IN SEPTEMBER 1898, Empress Elizabeth of Austria was assassinated in Geneva by an Italian anarchist. “I am living in the midst of world-history again,” Clemens observed to Twichell.58 Mark Twain wrote on.
“I have no special regard for Satan,” Mark Twain had written in “Concerning the Jews,” “but I can at least claim that I have no prejudice against him…we never hear his side.”59 Mark Twain seemed bent on rectifying that imbalance. As the year passed into autumn, he turned from “The Great Dark” to two more variations on the theme of Satanic visitation. The first of these was “Schoolhouse Hill,” a tale of the appearance in “Petersburg” of a “miraculous boy” who turns out to be the son of the Devil. Far from evil, “Forty-four,” as he is known, announces that he has come to cleanse the world of sin, his father’s legacy. Mark Twain’s extensive notes show that he intended to have “Forty-four” establish a new church with the goal of eradicating hypocrisy and the corrupted Moral Sense, and then fall in love, evidently with Hellfire Hotchkiss. But after six chapters, the author thought of a better way to tell his tale and abandoned that one.
“The Man That Corrupted Hadleyburg” is Mark Twain’s late-life masterpiece. He wrote it rapidly and compactly in December 1898, and
Harper’s published it a year later, as a novella of 17,500 words. Ingeniously plotted beyond any of his previous fiction, it efficiently unifies the field of his concerns for corrupt, prideful, deceitful, avaricious, deterministic Man. Its narrative is among the most familiar under his name: through the tidy, self-satisfied village of Hadleyburg, “the most honest and upright town in all the region,”60 passes a stranger—not Satan, in this case; not overtly, at least—whom the town somehow manages to offend. The stranger devises a revenge plan: he will humiliate Hadleyburg by exposing the town’s susceptibility to corruption. He returns there with a sack supposedly filled with gold to be given to the man (nonexistent) who, the stranger tells the bank cashier’s wife, saved his life by giving him twenty dollars on his last trip through. The test of the claimant’s authenticity, the stranger explains to the woman, will be his ability to repeat a remark he made to the stranger while giving him the handout. The stranger sees to it that the “remark” reaches each of the town’s nineteen leading citizens in a sealed envelope. The resulting chain of duplicity, opportunism, self-corruption, and dashed hopes (the “gold” in the sack turns out to be lead slugs) consummates a formally perfect fable and a withering summation of mankind.
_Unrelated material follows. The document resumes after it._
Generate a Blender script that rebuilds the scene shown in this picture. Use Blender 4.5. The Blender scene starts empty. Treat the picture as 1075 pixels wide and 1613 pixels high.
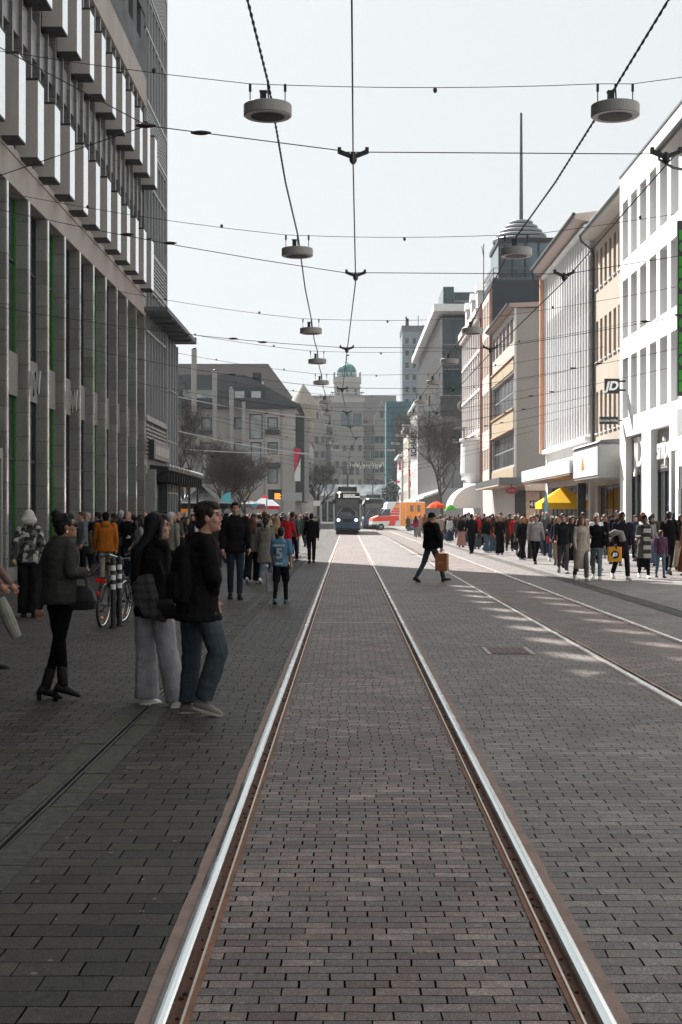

ONE BY one, the supporting actors in the epic drama of Samuel Clemens’s life continued to withdraw from the stage—as they had been withdrawing since his early childhood. In March, word reached him that his old Washoe friend and rival Dan De Quille (William Wright) had died at sixty-eight in West Liberty, Iowa. He’d returned to Virginia City after publication of The Big Bonanza, survived a fire that leveled most of the mountainside boomtown and the folding of the Territorial Enterprise in 1893, but never fulfilled his early promise or his dreams. A literary collection of his, The Fighting Horse of the Stanislaus, finally got published in 1990.